Given exercise: Which lines hold the word "Blender"? Copy each one.

..............................

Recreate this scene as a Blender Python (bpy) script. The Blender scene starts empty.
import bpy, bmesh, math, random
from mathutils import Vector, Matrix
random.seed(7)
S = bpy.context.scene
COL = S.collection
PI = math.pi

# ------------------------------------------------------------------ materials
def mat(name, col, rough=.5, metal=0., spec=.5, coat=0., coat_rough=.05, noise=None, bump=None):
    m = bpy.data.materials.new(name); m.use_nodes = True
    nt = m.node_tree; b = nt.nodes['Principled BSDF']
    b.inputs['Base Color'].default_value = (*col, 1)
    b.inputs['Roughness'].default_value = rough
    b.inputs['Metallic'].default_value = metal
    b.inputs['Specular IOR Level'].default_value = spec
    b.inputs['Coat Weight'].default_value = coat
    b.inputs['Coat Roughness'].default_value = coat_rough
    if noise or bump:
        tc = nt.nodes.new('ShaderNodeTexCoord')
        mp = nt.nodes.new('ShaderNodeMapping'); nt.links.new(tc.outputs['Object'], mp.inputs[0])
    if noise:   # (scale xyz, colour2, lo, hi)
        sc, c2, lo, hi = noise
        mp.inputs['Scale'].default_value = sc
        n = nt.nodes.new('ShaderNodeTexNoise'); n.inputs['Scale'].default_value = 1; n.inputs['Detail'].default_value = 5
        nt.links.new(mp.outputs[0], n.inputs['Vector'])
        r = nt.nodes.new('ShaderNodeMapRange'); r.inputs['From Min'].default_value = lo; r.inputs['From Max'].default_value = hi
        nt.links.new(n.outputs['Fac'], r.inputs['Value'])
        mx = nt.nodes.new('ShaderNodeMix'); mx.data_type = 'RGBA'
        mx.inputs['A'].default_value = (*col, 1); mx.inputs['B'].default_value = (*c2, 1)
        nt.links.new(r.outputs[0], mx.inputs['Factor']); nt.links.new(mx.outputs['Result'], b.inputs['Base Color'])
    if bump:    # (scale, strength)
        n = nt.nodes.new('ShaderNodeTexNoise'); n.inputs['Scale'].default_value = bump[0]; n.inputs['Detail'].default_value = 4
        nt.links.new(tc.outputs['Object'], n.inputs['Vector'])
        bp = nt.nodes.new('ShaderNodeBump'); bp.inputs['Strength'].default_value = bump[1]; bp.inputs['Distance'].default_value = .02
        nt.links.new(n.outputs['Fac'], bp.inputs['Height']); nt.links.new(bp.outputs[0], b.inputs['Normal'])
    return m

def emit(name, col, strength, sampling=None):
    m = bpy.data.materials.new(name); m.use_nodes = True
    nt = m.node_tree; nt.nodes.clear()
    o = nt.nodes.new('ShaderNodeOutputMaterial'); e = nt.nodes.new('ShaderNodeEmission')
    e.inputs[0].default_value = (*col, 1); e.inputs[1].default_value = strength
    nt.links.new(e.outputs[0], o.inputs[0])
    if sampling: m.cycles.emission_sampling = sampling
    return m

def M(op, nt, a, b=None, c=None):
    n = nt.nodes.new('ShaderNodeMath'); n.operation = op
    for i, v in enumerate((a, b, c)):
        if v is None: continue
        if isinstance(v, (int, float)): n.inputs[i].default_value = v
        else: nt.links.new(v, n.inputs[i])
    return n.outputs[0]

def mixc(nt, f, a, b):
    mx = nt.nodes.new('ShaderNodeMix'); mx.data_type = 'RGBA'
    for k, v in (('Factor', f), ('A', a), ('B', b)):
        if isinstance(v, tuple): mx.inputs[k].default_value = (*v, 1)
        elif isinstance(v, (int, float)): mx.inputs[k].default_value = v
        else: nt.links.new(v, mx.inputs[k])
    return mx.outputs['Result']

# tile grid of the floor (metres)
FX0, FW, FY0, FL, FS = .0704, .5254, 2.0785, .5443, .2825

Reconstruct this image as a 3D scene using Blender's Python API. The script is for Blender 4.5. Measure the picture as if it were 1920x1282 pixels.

..............................

The output:
Recreate this scene as a Blender Python (bpy) script. The Blender scene starts empty.
Reconstruct this image as a 3D scene using Blender's Python API. The script is for Blender 4.5. Measure the picture as if it were 1920x1282 pixels.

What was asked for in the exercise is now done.